Each line from the start of the entries through the line that contains "1.6), (0, 0, 0, 1)))" should be output exactly, please.

━━━━━━

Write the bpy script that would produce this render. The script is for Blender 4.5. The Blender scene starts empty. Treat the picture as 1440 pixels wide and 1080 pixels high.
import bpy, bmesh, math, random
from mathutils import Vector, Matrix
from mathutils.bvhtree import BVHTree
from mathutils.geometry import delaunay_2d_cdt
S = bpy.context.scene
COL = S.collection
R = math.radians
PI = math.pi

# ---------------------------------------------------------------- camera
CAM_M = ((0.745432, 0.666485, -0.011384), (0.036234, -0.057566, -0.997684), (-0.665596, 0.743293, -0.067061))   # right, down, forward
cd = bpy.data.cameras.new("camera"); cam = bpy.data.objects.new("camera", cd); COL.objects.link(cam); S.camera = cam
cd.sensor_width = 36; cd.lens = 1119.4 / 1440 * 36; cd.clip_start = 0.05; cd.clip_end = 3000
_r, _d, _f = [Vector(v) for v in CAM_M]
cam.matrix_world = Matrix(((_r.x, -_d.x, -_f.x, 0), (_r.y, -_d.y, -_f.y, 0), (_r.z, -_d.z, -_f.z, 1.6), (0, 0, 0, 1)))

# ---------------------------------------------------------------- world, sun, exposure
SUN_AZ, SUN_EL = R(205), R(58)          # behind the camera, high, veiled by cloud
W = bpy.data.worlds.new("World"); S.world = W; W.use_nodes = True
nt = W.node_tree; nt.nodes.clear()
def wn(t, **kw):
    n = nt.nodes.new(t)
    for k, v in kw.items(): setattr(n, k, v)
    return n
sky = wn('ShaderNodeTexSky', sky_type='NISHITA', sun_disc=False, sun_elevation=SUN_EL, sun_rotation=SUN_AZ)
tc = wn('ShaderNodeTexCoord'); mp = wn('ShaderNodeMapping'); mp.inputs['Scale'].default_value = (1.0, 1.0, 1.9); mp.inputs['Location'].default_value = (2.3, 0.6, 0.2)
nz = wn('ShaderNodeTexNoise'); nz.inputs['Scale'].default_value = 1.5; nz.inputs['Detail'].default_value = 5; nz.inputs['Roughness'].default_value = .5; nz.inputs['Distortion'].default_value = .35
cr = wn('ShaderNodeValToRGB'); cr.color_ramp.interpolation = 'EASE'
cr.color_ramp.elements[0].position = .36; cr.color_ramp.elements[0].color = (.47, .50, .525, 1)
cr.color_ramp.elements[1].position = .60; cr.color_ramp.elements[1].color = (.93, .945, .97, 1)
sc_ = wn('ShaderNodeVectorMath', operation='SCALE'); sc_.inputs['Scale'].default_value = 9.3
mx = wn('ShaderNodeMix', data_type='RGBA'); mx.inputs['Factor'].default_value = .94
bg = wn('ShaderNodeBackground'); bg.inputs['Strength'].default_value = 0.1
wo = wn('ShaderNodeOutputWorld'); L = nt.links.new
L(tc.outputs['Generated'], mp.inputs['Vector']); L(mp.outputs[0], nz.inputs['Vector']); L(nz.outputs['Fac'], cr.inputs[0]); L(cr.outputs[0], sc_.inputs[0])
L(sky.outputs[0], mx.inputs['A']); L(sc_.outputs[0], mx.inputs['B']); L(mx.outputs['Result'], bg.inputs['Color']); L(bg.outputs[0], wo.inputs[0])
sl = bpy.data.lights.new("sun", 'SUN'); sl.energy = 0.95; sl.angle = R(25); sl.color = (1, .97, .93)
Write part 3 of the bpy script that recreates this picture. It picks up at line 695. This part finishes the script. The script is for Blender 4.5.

━━━━━━

Response to this task:
Write the bpy script that would produce this render. The script is for Blender 4.5. The Blender scene starts empty. Treat the picture as 1440 pixels wide and 1080 pixels high.
import bpy, bmesh, math, random
from mathutils import Vector, Matrix
from mathutils.bvhtree import BVHTree
from mathutils.geometry import delaunay_2d_cdt
S = bpy.context.scene
COL = S.collection
R = math.radians
PI = math.pi

# ---------------------------------------------------------------- camera
CAM_M = ((0.745432, 0.666485, -0.011384), (0.036234, -0.057566, -0.997684), (-0.665596, 0.743293, -0.067061))   # right, down, forward
cd = bpy.data.cameras.new("camera"); cam = bpy.data.objects.new("camera", cd); COL.objects.link(cam); S.camera = cam
cd.sensor_width = 36; cd.lens = 1119.4 / 1440 * 36; cd.clip_start = 0.05; cd.clip_end = 3000
_r, _d, _f = [Vector(v) for v in CAM_M]
cam.matrix_world = Matrix(((_r.x, -_d.x, -_f.x, 0), (_r.y, -_d.y, -_f.y, 0), (_r.z, -_d.z, -_f.z, 1.6), (0, 0, 0, 1)))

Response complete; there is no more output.